「喫茶店について」

私がコーヒーを飲み始めたのは・・・たぶん小学1年生くらいのことだったと思う。土曜日の夜は普段早く寝かされていた子供たちにとって遅くまでテレビを見ることを許された特別な時間だった。『全員集合!』を見てから『土曜ワイド劇場』が始まるまでの間にインスタントコーヒーを準備する。その時に食べるブルボンのお菓子が特別な夜をさらに豊かにした。夜の居間でテレビを囲みながら敷き詰めた布団の隙間で食べるお菓子とコーヒー。インスタントコーヒーでも十分に美味しくて、コーヒーフレッシュの容器に残ったミルクを舐める背徳感もたまらなかった。その頃からコーヒーに砂糖は入れない。親戚の家に泊まりに行った時「この子達、コーヒー飲むらしいわ。砂糖もなしで」と言われて驚かれたことが不思議だった。私たちは夜にコーヒーを飲んでいてそれによって眠れなかったことなど一度もなかったからコーヒーの何がだめなのかわからなかったのだ。

 

高校生になってアルバイトで得た小遣いで学校帰りに買い食いをするようになる。その頃はカフェブームの始まりで20〜30代くらいの若い人が始めた個性的なカフェに通った。カフェの店主は学校では出会うことのない音楽や映画や文学の先生だった。20歳の時に古い蔵を改装したカフェで展覧会をした。展示した作品が売れた時の喜びは忘れられない。自分がとてつもなく大きな一歩を踏み出したような誇らしい気持ちになったのだった。その辺りからカフェブームは活況を呈して、雑誌を手にカフェを巡る人が増え、人気店は外に人が並ぶようになった。
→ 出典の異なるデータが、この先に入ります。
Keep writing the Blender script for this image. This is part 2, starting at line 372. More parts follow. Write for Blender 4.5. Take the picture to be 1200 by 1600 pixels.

店主も忙しすぎて、何時間もだらだらと最近見た映画や展覧会の話をし続けるなんていうことが難しくなった。カフェから喫茶店への波が訪れて、今度は街の小さな古い喫茶店に若い人が押し寄せた。私が好きだったたまに行く小さな喫茶店は女三世代(お婆さん、奥さん、孫)が働いていて、いつもテレビがついていて、近所のおじいさんが新聞を読んだり、たわいもない会話をしていて、そういうのが本当に心地よかった。カフェオレを頼むと煮詰まったコーヒーに牛乳をドバッと注がれるのでたまにとてもぬるくて、そこのコーヒーはしみじみと「おいしくないなぁ」と思うのだけれどそれで良かった。雑誌のカフェ特集で紹介されていたりするとこそばゆいような気持ちになる。昔そのあたりにたくさんあった似たような店が、それぞれの個人的な理由により無くなっていったあとに、ただ残っているだけで「レトロ」で「老舗」と呼ばれて重宝されているのだけど、ただそのまま同じことの繰り返しをしてきた人たちのその日常は大したものなのだ。「護ってきた」というほどの気合もない感じが私は好きで誰に気にされなくても季節の営みと同じ、春には必ず咲いてみる道端の花のように愛おしい。

 

東京に頻繁に行くようになってから驚いたのはあまりにも喫茶店がないことだった。少し考えたらそれはそうなのだけれど。家賃を考えると一杯数百円のコーヒーで何時間も粘られてはたまったもんではない。フランチャイズのコーヒーショップはコンビニ並みに見つけることができる。ずば抜けておしゃれで美味しいコーヒーを入れるとか、フードメニューに拘っているカフェは行列で、並ぶのも並ばれるのも苦手な私はなかなかそういうところへ出かけない。

 

今、私がよく通う喫茶店は家族経営で大奥さんも若奥さんも清潔に髪を束ね、キリッと化粧している。コーヒーを自家焙煎する強い香りがして、それと交わるから煙草の匂いがするのもそんなに嫌いではなかったが、最近禁煙になった。若奥さんが私と同い年だということを一昨年の夏知った。